[START OF GIVEN MATERIAL]

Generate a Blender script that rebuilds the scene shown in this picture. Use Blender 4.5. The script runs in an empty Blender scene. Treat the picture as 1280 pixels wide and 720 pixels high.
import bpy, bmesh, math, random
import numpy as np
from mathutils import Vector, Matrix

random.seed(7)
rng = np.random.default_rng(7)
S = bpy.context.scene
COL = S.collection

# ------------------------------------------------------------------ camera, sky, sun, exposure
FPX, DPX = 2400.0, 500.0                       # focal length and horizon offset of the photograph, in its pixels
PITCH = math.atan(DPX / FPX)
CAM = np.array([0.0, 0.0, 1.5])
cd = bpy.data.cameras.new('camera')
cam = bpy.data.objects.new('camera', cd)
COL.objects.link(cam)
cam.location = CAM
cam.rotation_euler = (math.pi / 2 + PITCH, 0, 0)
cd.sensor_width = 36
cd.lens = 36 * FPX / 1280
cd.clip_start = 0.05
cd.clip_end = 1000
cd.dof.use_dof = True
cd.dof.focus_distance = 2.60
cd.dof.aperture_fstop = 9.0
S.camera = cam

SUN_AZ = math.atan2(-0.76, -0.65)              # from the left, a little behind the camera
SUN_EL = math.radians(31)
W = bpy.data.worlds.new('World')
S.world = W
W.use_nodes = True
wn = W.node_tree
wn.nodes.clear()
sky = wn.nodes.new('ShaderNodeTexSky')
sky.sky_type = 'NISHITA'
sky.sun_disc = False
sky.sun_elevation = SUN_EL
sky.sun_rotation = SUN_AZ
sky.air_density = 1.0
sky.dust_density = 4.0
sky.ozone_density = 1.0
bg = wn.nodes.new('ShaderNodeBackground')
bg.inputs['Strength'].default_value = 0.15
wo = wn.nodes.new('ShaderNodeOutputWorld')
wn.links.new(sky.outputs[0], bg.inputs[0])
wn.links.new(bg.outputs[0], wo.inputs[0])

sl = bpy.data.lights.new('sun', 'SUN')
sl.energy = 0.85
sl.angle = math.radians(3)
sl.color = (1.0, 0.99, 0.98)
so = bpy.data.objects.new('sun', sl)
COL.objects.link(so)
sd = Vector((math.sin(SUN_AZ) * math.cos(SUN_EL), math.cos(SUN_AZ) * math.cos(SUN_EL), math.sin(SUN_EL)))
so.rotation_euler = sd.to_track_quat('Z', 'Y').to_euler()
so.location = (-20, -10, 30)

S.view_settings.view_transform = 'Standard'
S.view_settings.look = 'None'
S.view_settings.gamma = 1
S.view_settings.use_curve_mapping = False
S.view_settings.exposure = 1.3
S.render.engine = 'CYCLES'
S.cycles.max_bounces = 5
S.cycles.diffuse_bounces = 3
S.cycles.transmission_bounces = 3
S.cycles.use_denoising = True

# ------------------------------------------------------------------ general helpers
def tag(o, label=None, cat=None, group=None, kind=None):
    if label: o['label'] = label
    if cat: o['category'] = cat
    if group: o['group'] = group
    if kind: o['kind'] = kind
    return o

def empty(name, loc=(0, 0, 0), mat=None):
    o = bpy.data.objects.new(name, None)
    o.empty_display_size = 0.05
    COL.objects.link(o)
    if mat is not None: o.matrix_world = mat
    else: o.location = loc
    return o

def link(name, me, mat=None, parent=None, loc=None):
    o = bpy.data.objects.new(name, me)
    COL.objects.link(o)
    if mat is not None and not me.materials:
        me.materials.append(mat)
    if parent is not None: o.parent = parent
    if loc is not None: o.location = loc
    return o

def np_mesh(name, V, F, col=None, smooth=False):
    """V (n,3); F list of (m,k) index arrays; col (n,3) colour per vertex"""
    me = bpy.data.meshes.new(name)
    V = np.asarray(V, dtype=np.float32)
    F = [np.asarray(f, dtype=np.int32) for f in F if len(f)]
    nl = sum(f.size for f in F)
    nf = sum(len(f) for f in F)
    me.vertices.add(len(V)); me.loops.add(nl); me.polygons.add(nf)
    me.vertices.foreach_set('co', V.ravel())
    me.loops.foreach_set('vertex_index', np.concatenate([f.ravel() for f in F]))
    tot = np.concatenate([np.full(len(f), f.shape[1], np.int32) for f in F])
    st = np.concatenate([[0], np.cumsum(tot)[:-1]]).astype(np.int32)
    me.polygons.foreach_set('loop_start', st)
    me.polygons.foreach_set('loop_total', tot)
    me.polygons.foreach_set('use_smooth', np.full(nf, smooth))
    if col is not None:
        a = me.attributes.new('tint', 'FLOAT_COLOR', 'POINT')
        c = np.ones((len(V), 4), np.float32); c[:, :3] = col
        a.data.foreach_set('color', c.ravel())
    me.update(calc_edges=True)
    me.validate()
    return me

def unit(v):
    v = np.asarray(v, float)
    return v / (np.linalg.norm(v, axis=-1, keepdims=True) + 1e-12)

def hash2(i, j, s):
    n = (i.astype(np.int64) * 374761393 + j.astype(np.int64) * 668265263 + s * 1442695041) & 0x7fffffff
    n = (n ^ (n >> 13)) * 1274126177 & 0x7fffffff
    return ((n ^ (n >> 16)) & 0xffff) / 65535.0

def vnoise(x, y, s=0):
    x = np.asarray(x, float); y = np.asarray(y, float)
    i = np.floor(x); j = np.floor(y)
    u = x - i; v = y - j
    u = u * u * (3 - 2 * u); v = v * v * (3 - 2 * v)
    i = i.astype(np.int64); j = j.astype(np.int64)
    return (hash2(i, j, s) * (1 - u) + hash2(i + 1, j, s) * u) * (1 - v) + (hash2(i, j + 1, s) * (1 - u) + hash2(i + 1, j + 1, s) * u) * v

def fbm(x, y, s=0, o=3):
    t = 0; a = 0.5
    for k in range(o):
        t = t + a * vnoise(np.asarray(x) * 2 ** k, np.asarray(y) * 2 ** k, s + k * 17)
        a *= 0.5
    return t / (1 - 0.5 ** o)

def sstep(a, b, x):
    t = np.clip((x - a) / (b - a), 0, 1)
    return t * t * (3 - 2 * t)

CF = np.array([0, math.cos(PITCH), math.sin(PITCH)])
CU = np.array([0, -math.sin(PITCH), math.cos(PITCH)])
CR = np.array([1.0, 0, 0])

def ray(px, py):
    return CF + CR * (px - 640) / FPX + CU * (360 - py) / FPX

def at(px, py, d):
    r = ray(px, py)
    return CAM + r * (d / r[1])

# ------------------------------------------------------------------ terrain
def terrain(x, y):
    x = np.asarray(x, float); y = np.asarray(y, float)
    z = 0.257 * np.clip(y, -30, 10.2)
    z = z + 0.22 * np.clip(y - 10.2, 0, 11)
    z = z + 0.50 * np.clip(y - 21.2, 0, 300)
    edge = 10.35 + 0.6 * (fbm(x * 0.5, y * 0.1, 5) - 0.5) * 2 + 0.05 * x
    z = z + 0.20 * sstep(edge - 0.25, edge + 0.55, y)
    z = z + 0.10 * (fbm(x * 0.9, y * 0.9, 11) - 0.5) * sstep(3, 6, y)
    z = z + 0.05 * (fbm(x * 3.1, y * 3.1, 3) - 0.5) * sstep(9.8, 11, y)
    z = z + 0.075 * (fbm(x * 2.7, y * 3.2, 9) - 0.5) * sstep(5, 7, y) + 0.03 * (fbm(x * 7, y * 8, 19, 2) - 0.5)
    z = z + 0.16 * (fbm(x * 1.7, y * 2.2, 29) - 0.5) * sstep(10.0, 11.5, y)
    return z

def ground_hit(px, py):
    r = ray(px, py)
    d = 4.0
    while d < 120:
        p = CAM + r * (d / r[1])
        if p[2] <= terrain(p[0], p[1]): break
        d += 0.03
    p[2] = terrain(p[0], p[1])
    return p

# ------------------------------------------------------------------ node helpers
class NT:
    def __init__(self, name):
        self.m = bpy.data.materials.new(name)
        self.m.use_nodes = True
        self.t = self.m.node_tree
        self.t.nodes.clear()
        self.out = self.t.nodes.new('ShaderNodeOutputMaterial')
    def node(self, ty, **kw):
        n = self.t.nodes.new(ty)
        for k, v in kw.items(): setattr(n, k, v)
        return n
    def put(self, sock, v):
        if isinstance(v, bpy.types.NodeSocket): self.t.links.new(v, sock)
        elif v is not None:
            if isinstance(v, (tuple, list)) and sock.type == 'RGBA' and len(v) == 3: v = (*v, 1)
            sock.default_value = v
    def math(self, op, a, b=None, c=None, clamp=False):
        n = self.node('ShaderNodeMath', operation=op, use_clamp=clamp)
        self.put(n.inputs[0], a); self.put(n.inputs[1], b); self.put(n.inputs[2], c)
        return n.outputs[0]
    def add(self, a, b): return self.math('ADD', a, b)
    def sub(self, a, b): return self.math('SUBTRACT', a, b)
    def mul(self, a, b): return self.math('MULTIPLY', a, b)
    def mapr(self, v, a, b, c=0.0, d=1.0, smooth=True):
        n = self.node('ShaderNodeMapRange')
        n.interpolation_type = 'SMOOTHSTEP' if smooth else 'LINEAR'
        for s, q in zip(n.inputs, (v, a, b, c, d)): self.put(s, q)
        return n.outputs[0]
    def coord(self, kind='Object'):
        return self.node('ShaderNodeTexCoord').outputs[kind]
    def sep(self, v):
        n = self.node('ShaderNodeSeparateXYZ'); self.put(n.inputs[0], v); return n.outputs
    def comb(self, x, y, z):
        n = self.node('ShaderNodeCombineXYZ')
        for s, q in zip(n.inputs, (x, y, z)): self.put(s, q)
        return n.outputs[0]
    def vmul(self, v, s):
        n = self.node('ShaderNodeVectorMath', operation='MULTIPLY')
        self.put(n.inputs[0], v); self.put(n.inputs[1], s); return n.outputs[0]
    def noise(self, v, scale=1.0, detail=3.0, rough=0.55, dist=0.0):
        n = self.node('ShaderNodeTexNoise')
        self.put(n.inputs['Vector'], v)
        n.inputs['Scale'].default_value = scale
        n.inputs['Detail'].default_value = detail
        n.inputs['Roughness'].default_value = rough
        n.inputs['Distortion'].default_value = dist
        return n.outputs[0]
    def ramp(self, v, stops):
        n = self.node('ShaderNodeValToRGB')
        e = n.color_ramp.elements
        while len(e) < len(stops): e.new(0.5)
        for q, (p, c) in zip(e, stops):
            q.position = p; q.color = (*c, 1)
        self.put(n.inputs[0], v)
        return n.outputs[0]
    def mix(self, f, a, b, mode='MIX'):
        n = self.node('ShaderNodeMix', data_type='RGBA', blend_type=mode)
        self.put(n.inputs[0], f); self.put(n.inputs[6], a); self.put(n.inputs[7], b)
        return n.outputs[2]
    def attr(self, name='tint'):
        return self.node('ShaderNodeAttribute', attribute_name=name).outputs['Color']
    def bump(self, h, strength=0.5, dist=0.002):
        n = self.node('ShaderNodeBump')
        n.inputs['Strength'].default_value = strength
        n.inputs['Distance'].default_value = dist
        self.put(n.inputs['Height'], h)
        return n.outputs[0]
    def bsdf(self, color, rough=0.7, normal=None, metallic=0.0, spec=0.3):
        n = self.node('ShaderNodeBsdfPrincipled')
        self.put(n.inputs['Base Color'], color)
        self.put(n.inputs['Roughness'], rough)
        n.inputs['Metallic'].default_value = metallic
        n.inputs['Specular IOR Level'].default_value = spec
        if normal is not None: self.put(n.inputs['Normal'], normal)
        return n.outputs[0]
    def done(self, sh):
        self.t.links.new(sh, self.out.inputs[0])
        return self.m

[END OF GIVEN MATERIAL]

What count of lines in the listing contain the word "pixels"? Reply with the number only.

2